[Peace-discuss] Obama Mimics Bush On State Secrets (& much else)
C. G. Estabrook
galliher at illinois.edu
Fri Apr 10 10:11:36 CDT 2009
Expert Consensus: Obama Mimics Bush On State Secrets
By Zachary Roth - April 9, 2009, 6:20PM
Is the Obama administration mimicking its predecessor on issues of secrecy and
the war on terror?
During the presidential campaign, Obama criticized Bush for being too quick to
invoke the state secrets claim. But last Friday, his Justice Department filed a
motion in a warrantless wiretapping lawsuit, brought by the digital-rights group
EFF. And the Obama-ites took a page out of the Bush DOJ's playbook by demanding
that the suit, Jewel v. NSA, be dismissed entirely under the state secrets
privilege, arguing that allowing it go forward would jeopardize national security.
Coming on the heels of the two other recent cases in which the new
administration has asserted the state secrets privilege, the motion sparked
outrage among civil libertarians and many progressive commentators. Salon's
Glenn Greenwald wrote that the move "demonstrates that the Obama DOJ plans to
invoke the exact radical doctrines of executive secrecy which Bush used."
MSNBC's Keith Olbermann called it "deja vu all over again". An online petition
-- "Tell Obama: Stop blocking court review of illegal wiretapping" -- soon appeared.

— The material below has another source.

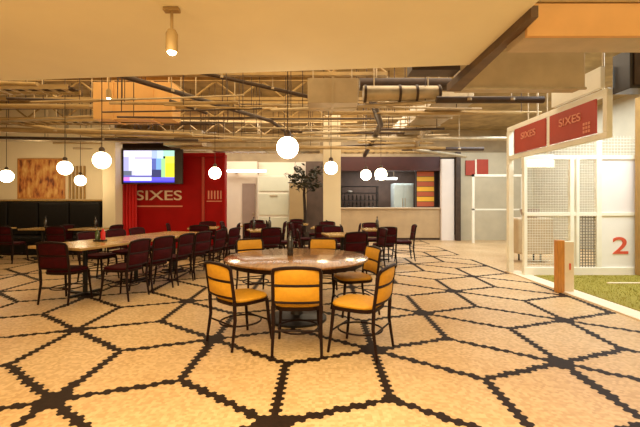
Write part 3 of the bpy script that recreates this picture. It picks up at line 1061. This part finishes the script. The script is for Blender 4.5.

Not having Greenwald's training in constitutional law (and perhaps lacking
Olbermann's all-conquering self-confidence), we wanted to get a sense from a few
independent experts as to how to assess the administration's position on the
case. Does it represent a continuation of the Bushies' obsession with putting
secrecy and executive power above basic constitutional rights? Is it a sweeping
power grab by the executive branch, that sets set a broad and dangerous
precedent for future cases by asserting that the government has the right to get
lawsuits dismissed merely by claiming that state secrets are at stake, without
giving judges any discretion whatsoever?
In a word, yes.
Ken Gude, an expert in national security law at the Center for American
Progress, supported the administration's invocation of the state secrets claim
when it was made earlier this year in an extraordinary rendition case. But its
position in Jewel is "disappointing," Gude told TPMmuckraker, calling himself
"frustrated."
Gude confirmed that the Obama-ites were taking the same position as the Bushies
on state secrets questions. "They've taken the maximalist view that the judge
has hardly any role in determining whether national security" would be
compromised by the release of classified information," he said. "There's going
to be people who are very unhappy, and justifiably so."
He added: "I'm very uncomfortable with the notion that the people who get to
decide [whether national security would be jeopardized] is the government."
Gude's general view was echoed by Amanda Frost, an associate professor at
Washington College of Law who has written extensively about issues of government
transparency. Frost made clear that she hadn't followed the Jewel case, but
called the Obama administration's assertion of the state secrets privilege in a
similar high-profile wiretapping case involving an Oregon-based Arabic charity
"indefensible." The NSA, she said, has already acknowledged the existence of the
wiretapping program, and some of its details are publicly known, so the claim
that national security would be jeopardized merely by allowing the trial to
proceed doesn't hold water. The government is making that argument in both the
Oregon case and Jewel.
Not everyone agrees. Stewart Baker, a former top lawyer with the Bush Department
of Homeland Security, told TPMmuckraker that there can be an inherent conflict
between protecting national security and allowing lawsuits to go forward. "It
isn't possible to litigate these cases and still have classified programs," said
Baker, who worked in the Carter administration and was chief counsel to the
National Security Counsel under Presidents Geirge H. W. Bush and Clinton. He
added of the Obama team: "I think they made the right call."
But that seems to be the minority view. In an email to the Washington Post's Dan
Froomkin -- who himself calls the Obama administation's position "utterly
un-American" -- Louis Fisher, a specialist in constitutional law at the Library
of Congress, writes:
"1. The administration defends the state secrets privilege on the ground
that it would jeopardize national security if classified documents were made
available to the public. No one argues for public disclosure of sensitive
materials. The issue is whether federal judges should have access to those
documents to be read in their chambers.
"2. If an administration is at liberty to invoke the state secrets
privilege to prevent litigation from moving forward, thus eliminating
independent judicial review, could not the administration use the privilege to
conceal violations of statutes, treaties, and the Constitution? What check would
exist for illegal actions by the executive branch?"
And writing on Slate, the noted conservative constitutional scholar Bruce Fein
notes:
President Obama pledged to restore the rule of law. But the
state-secrets-privilege wars with that promise.
That looks like a pretty broad consensus in opposition to the Obama
administration's position. And it's the opposite of change we can believe in.